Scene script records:
——————————
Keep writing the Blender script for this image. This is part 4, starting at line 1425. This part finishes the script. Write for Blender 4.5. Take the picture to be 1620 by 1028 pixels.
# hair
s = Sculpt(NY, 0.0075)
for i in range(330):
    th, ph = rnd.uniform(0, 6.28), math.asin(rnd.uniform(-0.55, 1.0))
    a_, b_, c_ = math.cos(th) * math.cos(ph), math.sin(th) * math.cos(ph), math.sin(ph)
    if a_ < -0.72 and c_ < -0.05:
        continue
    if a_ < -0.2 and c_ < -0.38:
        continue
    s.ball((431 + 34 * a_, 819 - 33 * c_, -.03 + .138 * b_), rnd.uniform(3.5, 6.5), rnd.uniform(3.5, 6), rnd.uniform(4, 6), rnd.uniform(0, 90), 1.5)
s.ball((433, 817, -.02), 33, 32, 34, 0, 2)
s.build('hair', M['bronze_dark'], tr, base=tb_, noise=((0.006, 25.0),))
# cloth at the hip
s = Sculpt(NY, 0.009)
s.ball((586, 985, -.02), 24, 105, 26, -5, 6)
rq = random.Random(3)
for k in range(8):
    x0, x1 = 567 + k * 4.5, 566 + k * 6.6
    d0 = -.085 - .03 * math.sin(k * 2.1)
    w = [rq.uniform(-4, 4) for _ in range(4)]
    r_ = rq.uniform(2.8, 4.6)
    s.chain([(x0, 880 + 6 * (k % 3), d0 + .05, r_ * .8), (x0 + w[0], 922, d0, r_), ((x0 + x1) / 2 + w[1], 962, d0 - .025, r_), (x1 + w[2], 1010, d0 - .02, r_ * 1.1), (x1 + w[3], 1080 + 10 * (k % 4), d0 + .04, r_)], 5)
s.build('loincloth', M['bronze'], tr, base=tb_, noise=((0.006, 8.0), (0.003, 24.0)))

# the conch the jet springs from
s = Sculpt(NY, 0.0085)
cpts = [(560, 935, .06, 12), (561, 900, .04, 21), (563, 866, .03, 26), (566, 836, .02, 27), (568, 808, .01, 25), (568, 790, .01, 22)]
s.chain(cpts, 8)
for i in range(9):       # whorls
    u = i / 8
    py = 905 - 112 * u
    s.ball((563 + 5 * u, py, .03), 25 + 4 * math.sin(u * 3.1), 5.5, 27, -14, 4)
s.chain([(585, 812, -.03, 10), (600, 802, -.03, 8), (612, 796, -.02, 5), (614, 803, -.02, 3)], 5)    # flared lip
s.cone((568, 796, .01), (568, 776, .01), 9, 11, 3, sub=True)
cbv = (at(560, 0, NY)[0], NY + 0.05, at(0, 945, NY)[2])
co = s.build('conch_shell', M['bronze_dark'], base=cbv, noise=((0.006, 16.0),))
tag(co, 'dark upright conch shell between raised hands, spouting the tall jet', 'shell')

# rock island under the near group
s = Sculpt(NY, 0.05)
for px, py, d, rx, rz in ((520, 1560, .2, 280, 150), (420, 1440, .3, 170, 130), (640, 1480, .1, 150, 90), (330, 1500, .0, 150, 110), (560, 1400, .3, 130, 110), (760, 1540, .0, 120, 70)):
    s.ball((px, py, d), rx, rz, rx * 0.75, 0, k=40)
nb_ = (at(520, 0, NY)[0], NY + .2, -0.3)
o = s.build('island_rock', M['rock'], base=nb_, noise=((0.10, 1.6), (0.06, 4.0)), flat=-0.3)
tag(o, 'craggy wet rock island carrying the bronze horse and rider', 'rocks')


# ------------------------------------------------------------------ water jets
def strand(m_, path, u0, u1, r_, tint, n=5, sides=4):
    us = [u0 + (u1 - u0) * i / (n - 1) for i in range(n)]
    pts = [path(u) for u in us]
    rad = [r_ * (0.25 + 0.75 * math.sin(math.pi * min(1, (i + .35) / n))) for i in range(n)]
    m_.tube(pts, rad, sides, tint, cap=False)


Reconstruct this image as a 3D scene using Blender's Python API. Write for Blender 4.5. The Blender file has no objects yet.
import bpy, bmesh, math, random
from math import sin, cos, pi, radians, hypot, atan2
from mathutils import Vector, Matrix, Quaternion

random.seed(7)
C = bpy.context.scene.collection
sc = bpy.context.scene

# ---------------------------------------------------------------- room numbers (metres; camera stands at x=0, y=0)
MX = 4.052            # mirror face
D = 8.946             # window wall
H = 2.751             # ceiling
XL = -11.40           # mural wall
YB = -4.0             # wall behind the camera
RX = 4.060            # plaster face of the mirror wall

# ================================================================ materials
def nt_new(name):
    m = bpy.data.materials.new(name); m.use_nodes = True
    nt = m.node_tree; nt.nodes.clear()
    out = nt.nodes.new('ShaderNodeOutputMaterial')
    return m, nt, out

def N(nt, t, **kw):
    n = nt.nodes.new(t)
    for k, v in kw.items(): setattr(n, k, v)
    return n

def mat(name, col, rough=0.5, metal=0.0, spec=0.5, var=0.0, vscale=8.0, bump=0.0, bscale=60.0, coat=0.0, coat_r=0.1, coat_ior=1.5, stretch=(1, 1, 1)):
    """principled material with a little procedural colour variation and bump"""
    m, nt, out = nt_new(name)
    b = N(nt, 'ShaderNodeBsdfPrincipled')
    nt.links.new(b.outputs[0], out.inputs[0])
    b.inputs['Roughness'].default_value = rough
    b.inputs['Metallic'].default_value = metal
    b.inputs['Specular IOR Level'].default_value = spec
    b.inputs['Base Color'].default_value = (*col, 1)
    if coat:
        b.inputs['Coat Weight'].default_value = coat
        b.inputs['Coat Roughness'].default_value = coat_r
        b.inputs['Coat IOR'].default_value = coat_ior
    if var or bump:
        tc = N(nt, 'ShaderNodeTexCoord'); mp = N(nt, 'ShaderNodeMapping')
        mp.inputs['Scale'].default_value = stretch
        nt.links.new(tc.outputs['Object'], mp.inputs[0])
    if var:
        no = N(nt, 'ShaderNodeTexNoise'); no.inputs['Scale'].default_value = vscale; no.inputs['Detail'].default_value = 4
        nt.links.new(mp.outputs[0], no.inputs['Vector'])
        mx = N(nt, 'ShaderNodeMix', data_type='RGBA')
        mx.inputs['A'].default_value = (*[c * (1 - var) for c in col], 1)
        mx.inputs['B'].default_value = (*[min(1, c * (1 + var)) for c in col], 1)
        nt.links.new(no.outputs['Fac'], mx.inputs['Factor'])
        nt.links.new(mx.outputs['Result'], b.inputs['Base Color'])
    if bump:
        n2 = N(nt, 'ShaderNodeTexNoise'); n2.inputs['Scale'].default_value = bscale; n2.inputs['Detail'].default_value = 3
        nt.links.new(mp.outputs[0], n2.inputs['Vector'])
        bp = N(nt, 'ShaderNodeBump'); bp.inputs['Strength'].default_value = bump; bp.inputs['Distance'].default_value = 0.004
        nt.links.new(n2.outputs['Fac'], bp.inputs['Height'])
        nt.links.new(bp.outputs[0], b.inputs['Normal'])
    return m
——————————
The request: The line containing "Reconstruct this image" opens the part, and the line containing "sc = bpy.context.scene" closes it. Output that part exactly, with both, and only that.

Response to this exercise:
Reconstruct this image as a 3D scene using Blender's Python API. Write for Blender 4.5. The Blender file has no objects yet.
import bpy, bmesh, math, random
from math import sin, cos, pi, radians, hypot, atan2
from mathutils import Vector, Matrix, Quaternion

random.seed(7)
C = bpy.context.scene.collection
sc = bpy.context.scene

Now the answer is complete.